With four or five open positions, the math gets a bit hairy when you're
trying to do it in your head on the fly, but it's good mental gymnastics.
-
What your broker's "floating equity" figure on your trading platform can
never tell you is the aggregate worth of your currently safe, "free ride",
trades, and this is where you need to pull in some nifty arithmetic to get
the most out of your money management strategy. It can often make the
difference between placing, say, 3 lots instead of 2 on a good setup and
still staying within your MM discipline.
-
Just my 2¢ worth.

-
Chris
 
Or, avoid the hairy math. Figure your risk based on what percentage of your account will lose if the trade stops out. If you decide you can risk 2% per trade, then also decide the maximum percent of your account you will have at risk at any one time. If you were to select something like 10%, then you shouldn't have any real worries about leverage with most brokers.
 
One more thought

I totally agree with the 2 previous posters. Here's one more thing I did which I found helpful. If you have excel and know a little VBA it's not to hard to create a simulation using random numbers where you run an account over time with your risk parameters. To make it simple make an assumption about how often your are right, say 55% of the time, what your risk reward is, like winning 1.1 more times than you lose, and just do one trade a day over a series of years.

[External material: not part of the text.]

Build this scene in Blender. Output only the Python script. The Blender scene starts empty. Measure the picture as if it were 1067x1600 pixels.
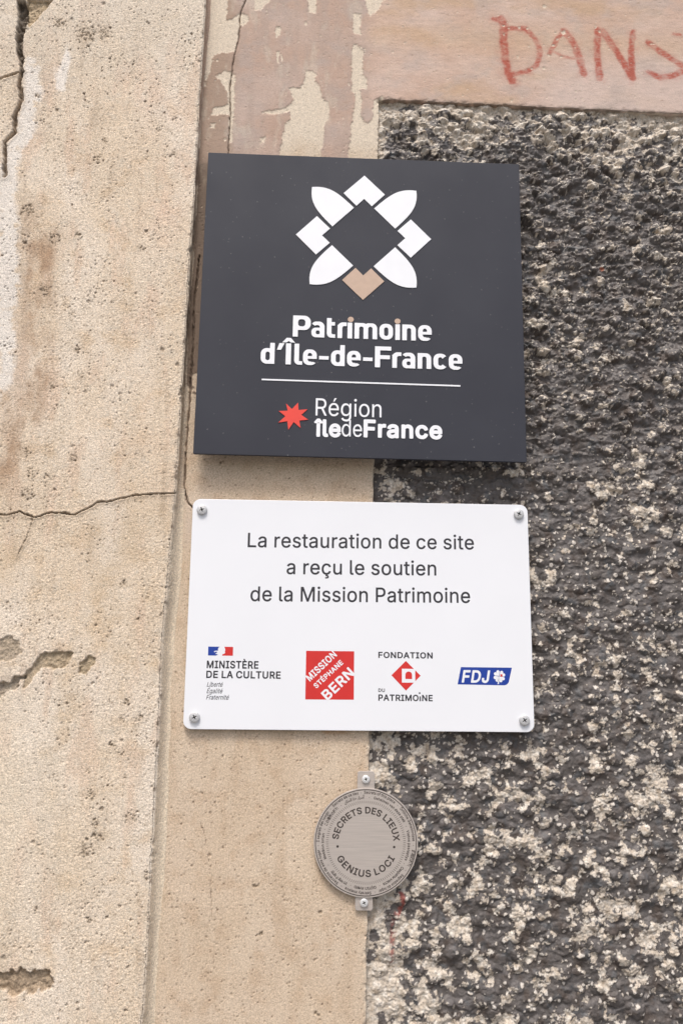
import bpy, math
import numpy as np

S = bpy.context.scene
COL = S.collection

# ------------------------------------------------------------------ camera
from mathutils import Matrix, Vector
cam_d = bpy.data.cameras.new('camera')
cam = bpy.data.objects.new('camera', cam_d)
COL.objects.link(cam)
cam_d.sensor_fit = 'VERTICAL'
cam_d.sensor_height = 24.0
cam_d.lens = 24.0 * 1392.6 / 1600.0
cam_d.clip_start = 0.02
cam_d.clip_end = 200.0
PITCH, YAW, ROLL = 0.1989, 0.0370, 0.0129
fw = Vector((math.sin(YAW) * math.cos(PITCH), math.cos(YAW) * math.cos(PITCH), math.sin(PITCH)))
rt = Vector((math.cos(YAW), -math.sin(YAW), 0))
up = rt.cross(fw)
rt2 = math.cos(ROLL) * rt + math.sin(ROLL) * up
up2 = -math.sin(ROLL) * rt + math.cos(ROLL) * up
M = Matrix((rt2, up2, -fw)).transposed().to_4x4()
M.translation = Vector((-0.0470, -0.7882, -0.0675))
cam.matrix_world = M
S.camera = cam

# ------------------------------------------------------------------ overcast daylight
SUN_EL, SUN_AZ = math.radians(62), math.radians(-14)     # in front of the wall, a little to the left
w = bpy.data.worlds.new('World')
S.world = w
w.use_nodes = True
nt = w.node_tree
bg = nt.nodes['Background']
sky = nt.nodes.new('ShaderNodeTexSky')
sky.sky_type = 'NISHITA'
sky.sun_disc = False
sky.sun_elevation = SUN_EL
sky.sun_rotation = math.radians(180) + SUN_AZ * -1
sky.air_density = 1.1
sky.dust_density = 5.0
sky.ozone_density = 0.3
nt.links.new(sky.outputs['Color'], bg.inputs['Color'])
bg.inputs['Strength'].default_value = 0.12
sun_d = bpy.data.lights.new('sun', 'SUN')
sun_d.energy = 1.5
sun_d.angle = math.radians(15)
sun_d.color = (1.0, 0.995, 0.985)
sun = bpy.data.objects.new('sun', sun_d)
COL.objects.link(sun)
sd = Vector((math.sin(SUN_AZ) * math.cos(SUN_EL), -math.cos(SUN_AZ) * math.cos(SUN_EL), math.sin(SUN_EL)))
sun.rotation_euler = sd.to_track_quat('Z', 'Y').to_euler()

S.view_settings.view_transform = 'Standard'
S.view_settings.look = 'None'
S.view_settings.exposure = 0.61
S.view_settings.gamma = 1.0

# ------------------------------------------------------------------ measured outlines of damage on the wall (mm)
BARE = [[[-53.4,542.5],[-48.8,538.2],[-50.4,530.0],[-44.6,522.1],[-43.3,512.0],[-35.7,506.3],[-35.1,490.3],[-38.9,480.2],[-41.2,462.3],[-43.5,440.6],[-83.9,439.1],[-80.2,466.7],[-78.8,478.6],[-73.7,488.7],[-73.8,495.1],[-85.3,491.3],[-101.3,491.2],[-102.2,494.0],[-85.4,495.9],[-74.0,501.7],[-71.1,507.9],[-76.2,520.8],[-64.6,520.8],[-60.3,529.5],[-58.7,539.8]],[[-160.2,630.7],[-143.8,631.5],[-140.5,614.8],[-139.7,593.9],[-126.5,603.9],[-127.1,582.0],[-130.3,559.2],[-139.2,557.7],[-151.7,555.1],[-154.4,535.6],[-157.3,519.3],[-159.1,519.3],[-160.1,576.4]],[[-148.9,530.8],[-140.2,537.3],[-129.4,533.7],[-128.3,504.5],[-130.5,476.5],[-129.2,456.9],[-132.8,458.7],[-133.9,488.3],[-145.4,487.8],[-151.6,487.6],[-149.2,495.6],[-134.4,500.2],[-136.7,516.2],[-145.2,526.9]],[[-12.2,574.7],[-7.6,572.9],[-2.1,565.9],[-2.8,540.1],[2.6,534.3],[1.8,523.0],[-4.5,521.8],[-3.5,509.7],[-3.3,491.6],[0.3,483.8],[7.4,488.0],[9.1,510.2],[18.1,515.6],[18.3,443.0],[-16.2,441.7],[-13.1,481.2],[-9.8,517.5],[-13.5,520.4],[-13.4,570.5]],[[-11.6,609.2],[-4.9,608.5],[-4.7,584.4],[-12.7,586.1]],[[-113.6,628.7],[-94.5,629.6],[-97.8,618.9],[-105.7,608.0],[-112.1,608.8]],[[-59.6,629.2],[-48.6,629.7],[-50.4,607.4],[-57.4,608.2]],[[-1.7,631.9],[23.2,633.1],[12.2,613.5],[4.0,605.8],[1.5,617.2]],[[-130.0,602.7],[-119.2,603.2],[-118.0,594.9],[-123.2,589.4],[-128.7,590.2]],[[-90.6,589.9],[-85.7,590.1],[-85.8,579.7],[-90.4,582.6]],[[-88.6,561.0],[-86.4,561.1],[-86.1,548.8],[-88.6,548.7]],[[-102.2,464.8],[-97.3,465.6],[-97.7,459.1],[-101.2,459.0]],[[-151.1,477.7],[-146.7,477.9],[-146.9,472.9],[-151.8,473.3]]]
DANS = [[[138.7,609.7],[141.8,601.0],[140.5,587.6],[141.9,565.6],[145.0,546.1],[148.6,538.6]],[[131.2,608.9],[139.0,608.0],[146.7,598.9],[163.3,599.3],[172.8,589.0],[178.2,573.8],[173.8,557.1],[162.9,549.0],[146.9,545.7]],[[203.6,599.3],[196.3,589.0],[187.3,570.9]],[[203.5,598.2],[212.8,584.2],[218.0,566.7],[221.6,548.9]],[[188.0,576.0],[200.5,568.2],[221.9,565.2]],[[238.7,601.4],[236.3,574.2],[237.8,545.3]],[[243.0,600.0],[257.6,575.1],[271.8,546.7]],[[275.0,600.3],[271.3,573.5],[271.3,547.1]],[[290.2,588.8],[301.1,579.2],[312.5,570.9],[323.9,563.7],[325.5,557.8],[315.2,551.6],[299.3,548.3],[288.9,554.0]],[[317.2,599.6],[323.7,599.2]]]
DFLAKE = [([141.2,601.4],2.7),([146.7,598.9],1.0),([157.5,600.3],1.5),([165.3,599.4],1.2),([141.6,592.1],0.8),([202.5,595.9],4.0),([196.3,587.9],2.2),([191.2,581.0],1.8),([186.8,569.3],2.8),([199.5,567.7],1.7),([181.5,554.2],2.3),([240.6,599.2],2.3),([292.7,586.6],1.8),([184.4,626.5],3.0),([168.4,553.2],1.3),([136.2,613.0],0.8),([235.3,603.0],0.8),([291.0,591.0],1.7)]
GAP = [[-346.5,600.7],[-336.9,601.1],[-333.2,579.0],[-336.5,554.5],[-333.1,519.8],[-335.4,518.6],[-341.3,543.3],[-343.9,558.6],[-343.1,578.5]]
CHUNK = [[-337.3,601.1],[-310.1,602.4],[-316.0,592.0],[-323.7,579.4],[-332.2,567.5],[-334.7,578.9]]
CRACK1 = [[-334.6,521.9],[-335.6,504.6],[-331.9,489.7],[-337.0,470.4],[-335.9,453.6],[-344.3,442.8],[-342.3,424.2],[-341.6,407.7]]
CRACK2 = [[-359.5,510.0],[-352.1,512.0],[-343.1,516.1],[-333.0,518.7]]
CRACK3 = [[-331.1,82.1],[-314.5,80.2],[-301.1,83.3],[-287.0,79.1],[-273.6,83.3],[-251.5,82.6],[-238.2,89.7],[-233.0,94.4],[-222.0,95.2],[-205.6,99.6],[-183.5,102.4],[-159.0,103.5]]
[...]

Then vary the size of your risk as a percent of your account value, again making a simple assumption of doing one trade a day and being in or out at the end of the day. Do it over a long time. What I found is that leverage kills you if you risk too much, you are subject to losing streaks and if you use too much you'll be buried with too large a risk on your account. I got a graph like this
This is simply based on coin flips on excels (not very good) random number generator, it does not account for portfolio affects, and I'm sure is not the ultimate solution but it gives you a good idea of the casinos edge in this game. It's not the odds, it's that you are subject to bad luck magnified. So if you want to make a living have enough capital to start, spend it well, and if you do you're homework you'll beat the house.